Bloob :
I can understand why AMD is going more towards an open software agenda. It is hard to work with big companies and develop your own proprietary software with low R&D budgets.
I am all for it but I do think in the end they are expecting companies to actually pick up and do this more on their own instead of nVidia who tends to work with the companies.
One downside I see is the more access you give companies to your GPU itself, the more issues that are bound to come up. Yes you can get more performance but there is a reason why most everything in Windows runs through the API layer first, it prevents the hardware from crashing and taking Windows with it like it used to back in the Windows 9x days.
Maybe this will work out for the best, maybe it wont. Only time will tell.
Modern OSs isolate the display driver in such a way that it is extremely rare for it to affect system stability, mostly your screens just go black for a moment until the driver is reloaded (and failing that, a general display driver is loaded).

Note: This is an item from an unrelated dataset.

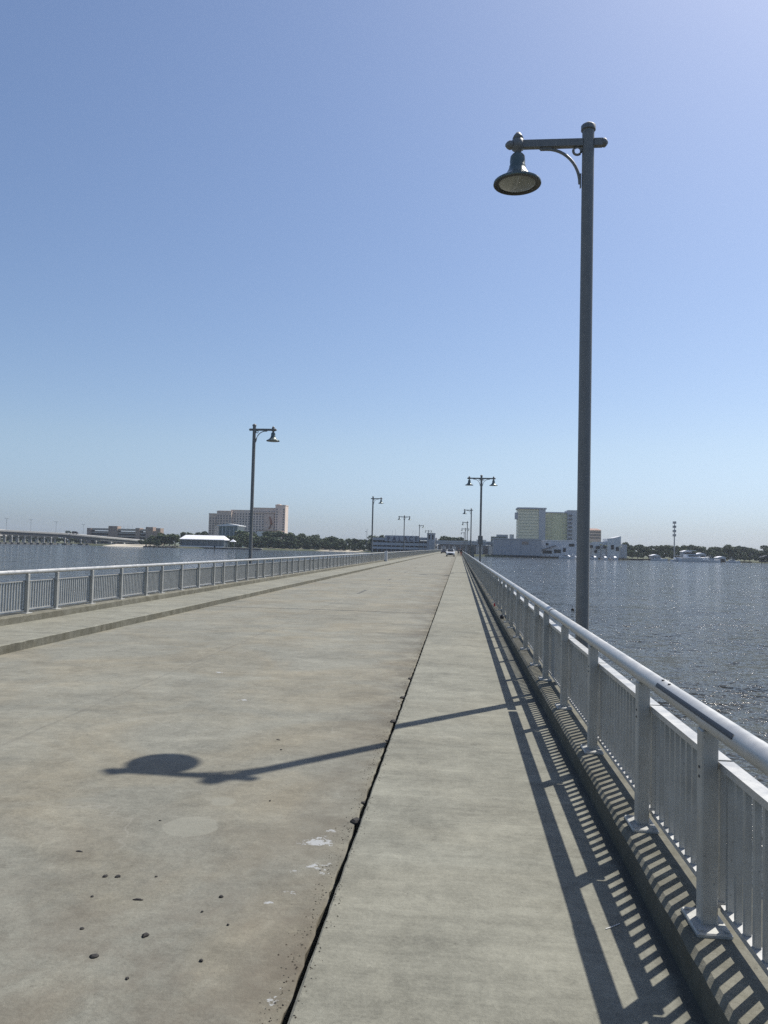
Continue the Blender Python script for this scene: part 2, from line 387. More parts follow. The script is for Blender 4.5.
# ------------------------------------------------------------------ railing sections
MOD = 6.12
RX, LX = 1.079, -8.96
POSTS = (0.0, 1.17, 2.82, 4.47)
SPANS = [(0.0, 1.17), (1.17, 2.82), (2.82, 4.47), (4.47, 6.12)]
def bal_positions(a, b_):
    n = round((b_-a)/.097)
    return [a+.03 + (b_-a)*i/n for i in range(n)]
def railing_proto(sg, detail, slot=False):
    """sg=+1: outer side towards +x.  detail 2: balusters as sub-parts, 1: merged in the panel, 0: one mesh"""
    root = empty('railing_section')
    one = MB() if detail == 0 else None
    def part(mb, name, par): return mb.build(name, par)
    # posts
    for k, py in enumerate(POSTS):
        mb = one or MB()
        xa, xb = (-.034, .034)
        if detail: mb.bbox(xa, xb, py-.039, py+.039, .0175, .822, .006, 'post_aluminium')
        else: mb.box(xa, xb, py-.039, py+.039, 0, .822, 'post_aluminium')
        if detail:
            # saddle under the tube
            mb.box(-.028, .028, py-.034, py+.034, .823, .84, 'post_aluminium')
            for zz in (.62, .66): mb.tube([(-sg*.034, py, zz), (-sg*.038, py, zz)], .006, 'bolt_steel', 6)
            p = mb.build('post', root)
            b2 = MB(); b2.bbox(-.075, .07, py-.12, py+.12, 0, .017, .006, 'post_aluminium')
            for bx in (-.055, .052):
                for by in (-.095, .095): b2.tube([(bx, py+by, .016), (bx, py+by, .023)], .011, 'post_aluminium', 6)
            b2.build('base_plate', p)
    # top tube
    mb = one or MB()
    nseg = 20 if detail else 8
    mb.tube([(0, -.66+.05, .865), (0, MOD-.66-.05, .865)] if detail else [(0, -.66, .865), (0, MOD-.66, .865)], .044, 'rail_aluminium', nseg)
    if detail:
        t = mb.build('top_rail', root)
        s2 = MB()
        ya, yb = (MOD-.66-.12, MOD-.66+.12)
        if slot: ya, yb = -.66, .76
        s2.tube([(0, ya, .865), (0, yb, .865)], .0475 if not slot else .0465, 'rail_aluminium', nseg)
        if slot:
            s2.build('sleeve', t)
            s3 = MB()   # the long open slit along the road side of the sleeve
            a0 = R(172)
            vs = []
            for yy in [ya+.24+i*(yb-ya-.30)/12 for i in range(13)]:
                for an in (R(166), R(157), R(148), R(139)): vs.append((.0485*math.cos(an), yy, .865+.0485*math.sin(an)))
            s3.add(vs, [(i*4+q, i*4+q+1, i*4+q+5, i*4+q+4) for i in range(12) for q in range(3)], 'slot_dark'); s3.build('slit', t)
            for yy in (yb-.19, yb-.07):
                s4 = MB(); s4.tube([(-.01, yy, .865+.045), (-.01, yy, .865+.05)], .008, 'slot_dark', 8); s4.build('screw', t)
        else: s2.build('sleeve', t)
    # infill panels
    xc = .071*sg
    for (a, b_) in SPANS:
        mb = one or MB()
        mb.box(xc-.0325, xc+.0325, a+.012, b_-.012, .66, .69, 'rail_aluminium')
        mb.box(xc-.02, xc+.02, a+.012, b_-.012, .065, .09, 'rail_aluminium')
        bal = bal_positions(a, b_)
        if detail == 2:
            p = mb.build('infill_panel', root)
            for yy in bal:
                q = MB(); q.box(xc-.0125, xc+.0125, yy-.0125, yy+.0125, .0905, .6595, 'post_aluminium'); q.build('baluster', p)
        else:
            for yy in bal: mb.box(xc-.0125, xc+.0125, yy-.0125, yy+.0125, .0905, .6595, 'post_aluminium')
            if detail == 1: mb.build('infill_panel', root)
    if detail == 0:
        COL.objects.unlink(root); bpy.data.objects.remove(root)
        root = one.build('railing_section')
    return root
def run_railing(sg, x, start, kfirst, klast, side):
    P = {}
    for k in range(kfirst, klast):
        yb = start + MOD*k
        slot = (sg > 0 and k == 0)
        d = 2 if yb < 62 else (1 if yb < 190 else 0)
        key = 'slot' if slot else d
        z = .15
        if key not in P: o = railing_proto(sg, d, slot); P[key] = o; o.location = (x, yb, z)
        else: o = copy_tree(P[key], (x, yb, z))
        if slot: tag(o, 'nearest railing section on the right kerb, its top tube with a long dark slit', 'railing', 'railing sections on the right kerb')
        else: tag(o, 'grey railing section with square balusters on the %s kerb%s' % (side, ', without a slit' if sg > 0 else ''), 'railing', 'railing sections on the %s kerb' % side)
run_railing(1, RX, 3.45, -1, 94, 'right')
run_railing(-1, LX, 3.0, -1, 94, 'left')
# pale wide post in the left railing
mb = MB(); mb.bbox(-.16, .16, -.12, .12, 0, 1.12, .02, 'white_wall'); mb.bbox(-.2, .2, -.16, .16, 1.12, 1.2, .02, 'white_wall')
tag(mb.build('railing_pillar', loc=(LX+.33, 90.6, 0.0)), 'pale wide pillar standing against the left railing, far along the bridge', 'pillar')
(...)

edit: it's why, when installing / updating your display driver you don't necessarily have to boot your system, and when you do have to, you only do it once... it was different back in the day...
That is the graphical API, be it DirectX, OpenGL (now Vulcan) or Mantle. It is the barrier between the graphical layer and the kernal which keeps your OS going while the driver crashes, unless it is in a state of constant crashing then it will eventually cause the kernal to panic. It is why since XP we have bee able to have devices fail/crash and normally not crash the entire system.
It has its ups and downs, normally you are sacrificing performance for stability. Mantle and DX12/Vulcan allow more access to the hardware but it all still goes through a API, it is not like when they used to write directly to the hardware itself.